(Provided material)
------

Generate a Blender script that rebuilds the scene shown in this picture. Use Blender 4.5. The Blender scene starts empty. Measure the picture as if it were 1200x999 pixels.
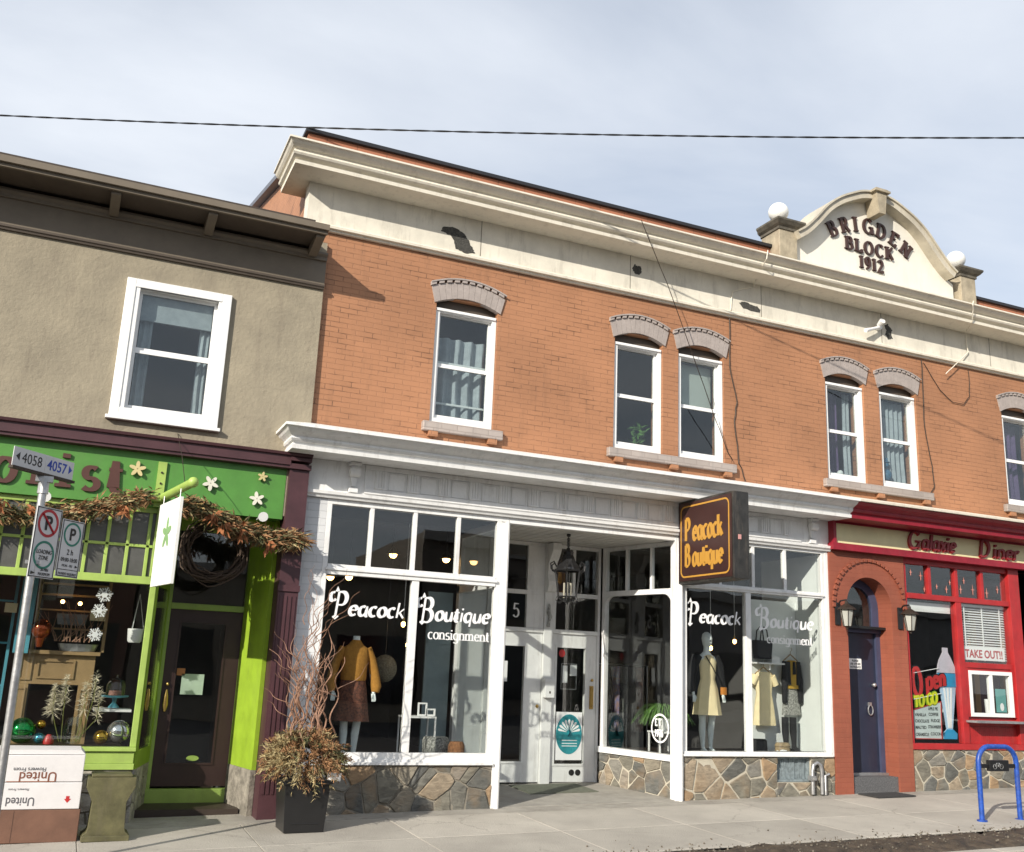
import bpy, math, random
from mathutils import Vector, Matrix, noise
random.seed(7)
R = math.radians
S = bpy.context.scene
COL = S.collection

# ------------------------------------------------------------------ camera, sky, sun, exposure
cam = bpy.data.cameras.new('camera'); co = bpy.data.objects.new('camera', cam); COL.objects.link(co)
cam.sensor_width = 36; cam.sensor_fit = 'HORIZONTAL'; cam.lens = 36*1157.37/1200; cam.clip_end = 2000
right = Vector((.9128, -.4064, .0409)); down = Vector((.1338, .2028, -.9700)); fwd = Vector((.3859, .8909, .2394))
m = Matrix((right, -down, -fwd)).transposed().to_4x4(); m.translation = (0, -11.4, 1.6)
co.matrix_world = m; S.camera = co

w = bpy.data.worlds.new('World'); S.world = w; w.use_nodes = True
nt = w.node_tree; nt.nodes.clear()
sun_dir = Vector((1.42, 1.0, -.80)).normalized()
elev = math.asin(-sun_dir.z)
def N(nt, t, **k):
    n = nt.nodes.new(t)
    for a, b in k.items():
        if a == 'inp':
            for i, v in b.items(): n.inputs[i].default_value = v
        else: setattr(n, a, b)
    return n
sky = N(nt, 'ShaderNodeTexSky', sky_type='NISHITA', sun_disc=False, sun_elevation=elev,
        sun_rotation=math.atan2(-sun_dir.x, -sun_dir.y), air_density=1.0, dust_density=1.2, ozone_density=1.3)
tc = N(nt, 'ShaderNodeTexCoord'); sep = N(nt, 'ShaderNodeSeparateXYZ')
mz = N(nt, 'ShaderNodeMath', operation='MAXIMUM', inp={1: .06})
dx = N(nt, 'ShaderNodeMath', operation='DIVIDE'); dy = N(nt, 'ShaderNodeMath', operation='DIVIDE')
cb = N(nt, 'ShaderNodeCombineXYZ')
n1 = N(nt, 'ShaderNodeTexNoise', inp={'Scale': .8, 'Detail': 9, 'Roughness': .52, 'Distortion': .25})
mp = N(nt, 'ShaderNodeMapping', inp={'Scale': (1.0, 1.7, 1), 'Rotation': (0, 0, .5), 'Location': (3.3, 1.2, 0)})
rp = N(nt, 'ShaderNodeValToRGB'); rp.color_ramp.elements[0].position = .30; rp.color_ramp.elements[1].position = .72
rp.color_ramp.elements[0].color = (.50, .50, .50, 1); rp.color_ramp.elements[1].color = (.96, .96, .96, 1)
mx = N(nt, 'ShaderNodeMix', data_type='RGBA'); mx.inputs[7].default_value = (6.3, 6.65, 7.2, 1)
bg = N(nt, 'ShaderNodeBackground', inp={'Strength': .1}); out = N(nt, 'ShaderNodeOutputWorld')
lk = nt.links.new
lk(tc.outputs['Generated'], sep.inputs[0]); lk(sep.outputs[2], mz.inputs[0])
lk(sep.outputs[0], dx.inputs[0]); lk(mz.outputs[0], dx.inputs[1]); lk(sep.outputs[1], dy.inputs[0]); lk(mz.outputs[0], dy.inputs[1])
lk(dx.outputs[0], cb.inputs[0]); lk(dy.outputs[0], cb.inputs[1]); lk(cb.outputs[0], mp.inputs[0]); lk(mp.outputs[0], n1.inputs['Vector'])
lk(n1.outputs['Fac'], rp.inputs[0]); lk(rp.outputs[0], mx.inputs[0]); lk(sky.outputs[0], mx.inputs[6]); lk(mx.outputs[2], bg.inputs[0]); lk(bg.outputs[0], out.inputs[0])

sl = bpy.data.lights.new('sun', 'SUN'); so = bpy.data.objects.new('sun', sl); COL.objects.link(so)
sl.energy = 4.2; sl.angle = R(.53); sl.color = (1, .93, .82)
so.rotation_euler = sun_dir.to_track_quat('-Z', 'Y').to_euler()
S.view_settings.view_transform = 'Standard'; S.view_settings.look = 'None'; S.view_settings.exposure = 0.52; S.view_settings.gamma = 1
S.cycles.max_bounces = 8; S.cycles.transparent_max_bounces = 24; S.cycles.glossy_bounces = 4
S.cycles.caustics_reflective = False; S.cycles.caustics_refractive = False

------

(Problem statement)
Every line of the material is to be quoted exactly, with no pictures carried over.

(The reply)
Generate a Blender script that rebuilds the scene shown in this picture. Use Blender 4.5. The Blender scene starts empty. Measure the picture as if it were 1200x999 pixels.
import bpy, math, random
from mathutils import Vector, Matrix, noise
random.seed(7)
R = math.radians
S = bpy.context.scene
COL = S.collection

# ------------------------------------------------------------------ camera, sky, sun, exposure
cam = bpy.data.cameras.new('camera'); co = bpy.data.objects.new('camera', cam); COL.objects.link(co)
cam.sensor_width = 36; cam.sensor_fit = 'HORIZONTAL'; cam.lens = 36*1157.37/1200; cam.clip_end = 2000
right = Vector((.9128, -.4064, .0409)); down = Vector((.1338, .2028, -.9700)); fwd = Vector((.3859, .8909, .2394))
m = Matrix((right, -down, -fwd)).transposed().to_4x4(); m.translation = (0, -11.4, 1.6)
co.matrix_world = m; S.camera = co

w = bpy.data.worlds.new('World'); S.world = w; w.use_nodes = True
nt = w.node_tree; nt.nodes.clear()
sun_dir = Vector((1.42, 1.0, -.80)).normalized()
elev = math.asin(-sun_dir.z)
def N(nt, t, **k):
    n = nt.nodes.new(t)
    for a, b in k.items():
        if a == 'inp':
            for i, v in b.items(): n.inputs[i].default_value = v
        else: setattr(n, a, b)
    return n
sky = N(nt, 'ShaderNodeTexSky', sky_type='NISHITA', sun_disc=False, sun_elevation=elev,
        sun_rotation=math.atan2(-sun_dir.x, -sun_dir.y), air_density=1.0, dust_density=1.2, ozone_density=1.3)
tc = N(nt, 'ShaderNodeTexCoord'); sep = N(nt, 'ShaderNodeSeparateXYZ')
mz = N(nt, 'ShaderNodeMath', operation='MAXIMUM', inp={1: .06})
dx = N(nt, 'ShaderNodeMath', operation='DIVIDE'); dy = N(nt, 'ShaderNodeMath', operation='DIVIDE')
cb = N(nt, 'ShaderNodeCombineXYZ')
n1 = N(nt, 'ShaderNodeTexNoise', inp={'Scale': .8, 'Detail': 9, 'Roughness': .52, 'Distortion': .25})
mp = N(nt, 'ShaderNodeMapping', inp={'Scale': (1.0, 1.7, 1), 'Rotation': (0, 0, .5), 'Location': (3.3, 1.2, 0)})
rp = N(nt, 'ShaderNodeValToRGB'); rp.color_ramp.elements[0].position = .30; rp.color_ramp.elements[1].position = .72
rp.color_ramp.elements[0].color = (.50, .50, .50, 1); rp.color_ramp.elements[1].color = (.96, .96, .96, 1)
mx = N(nt, 'ShaderNodeMix', data_type='RGBA'); mx.inputs[7].default_value = (6.3, 6.65, 7.2, 1)
bg = N(nt, 'ShaderNodeBackground', inp={'Strength': .1}); out = N(nt, 'ShaderNodeOutputWorld')
lk = nt.links.new
lk(tc.outputs['Generated'], sep.inputs[0]); lk(sep.outputs[2], mz.inputs[0])
lk(sep.outputs[0], dx.inputs[0]); lk(mz.outputs[0], dx.inputs[1]); lk(sep.outputs[1], dy.inputs[0]); lk(mz.outputs[0], dy.inputs[1])
lk(dx.outputs[0], cb.inputs[0]); lk(dy.outputs[0], cb.inputs[1]); lk(cb.outputs[0], mp.inputs[0]); lk(mp.outputs[0], n1.inputs['Vector'])
lk(n1.outputs['Fac'], rp.inputs[0]); lk(rp.outputs[0], mx.inputs[0]); lk(sky.outputs[0], mx.inputs[6]); lk(mx.outputs[2], bg.inputs[0]); lk(bg.outputs[0], out.inputs[0])

sl = bpy.data.lights.new('sun', 'SUN'); so = bpy.data.objects.new('sun', sl); COL.objects.link(so)
sl.energy = 4.2; sl.angle = R(.53); sl.color = (1, .93, .82)
so.rotation_euler = sun_dir.to_track_quat('-Z', 'Y').to_euler()
S.view_settings.view_transform = 'Standard'; S.view_settings.look = 'None'; S.view_settings.exposure = 0.52; S.view_settings.gamma = 1
S.cycles.max_bounces = 8; S.cycles.transparent_max_bounces = 24; S.cycles.glossy_bounces = 4
S.cycles.caustics_reflective = False; S.cycles.caustics_refractive = False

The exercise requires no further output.